How Australian Engineers Solved One Of Wireless Networking's ...

Engineers and scientists from CSIRO came together to solve a wireless networking problem. The result was WiFi.

You’re in an open-plan office, a hotel room or an airport lounge and you fire up your laptop. 

The next step is typically to click on the name of a WiFi network, maybe enter a password, and, that’s it: you’re online.

It’s simple — a completely unremarkable experience that, quite remarkably, connects you to almost any form of communication and any source of information you wish to access. It works in cars, in homes, in public parks, at beaches and even on aircraft. 

But a few decades ago, such communication was unheard of. 

That changed when a group of researchers at the CSIRO, led by engineer and physicist Dr John O’Sullivan, set themselves a momentous challenge.

“The signals going from the access point on the wall to a laptop would simply bounce around the room,” O’Sullivan tells create

“It’s like radio reverberation. If you’re trying to send bits, one after another, at 100 megabits per second, those bits are only about three metres apart. So the reverberation would do a pretty good job of scrambling everything.”

John O'Sullivan helped invent WiFi
Physicist and engineer John O’Sullivan, the leader of the team that invented WiFi.

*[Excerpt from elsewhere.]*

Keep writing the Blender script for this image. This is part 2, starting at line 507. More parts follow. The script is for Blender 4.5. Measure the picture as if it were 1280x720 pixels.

In the late 1980s, O’Sullivan was well known for his career in radio astronomy and radio and signal processing. His teams had developed radio and signal solutions for everything from geophysical imaging to proxy imaging detectors in mines. 

In the early 1990s, he brought together a team to work on wireless networking projects.

“My role was one of a generalist, because I knew just enough about each of the areas to argue with the experts,” he recalls. 

“We initially had a mathematician, a signal processing expert, a software person and a couple of different engineers. We argued about what the exact problem was and argued about different ways of solving it.”

The problem, it turned out, was creating a wireless network — but not just any wireless network.

“Wireless networks existed, but we thought we could create an indoor wireless network that was as fast as the best wired network at the time, which was a fibre optic network. That ran at 100 megabits per second,” O’Sullivan said. 

“What we set out to create was 100 times faster than any commercially available product.”

Within the group, the experts were optimistic. Outside the group, however, it was a different story. When they pitched the idea to organisations and external specialists, to other academics and to experts in the field, “people were polite about it, but some looked at us as if we had rocks in our heads,” O’Sullivan recalls.

The team took a set of steps that involved separating out different ‘tones’ of signal.

They had discovered, when studying echoes and reverberations, that when they sent signals of a different tone, some tones would make it through unscathed while others would be scrambled or blotted out.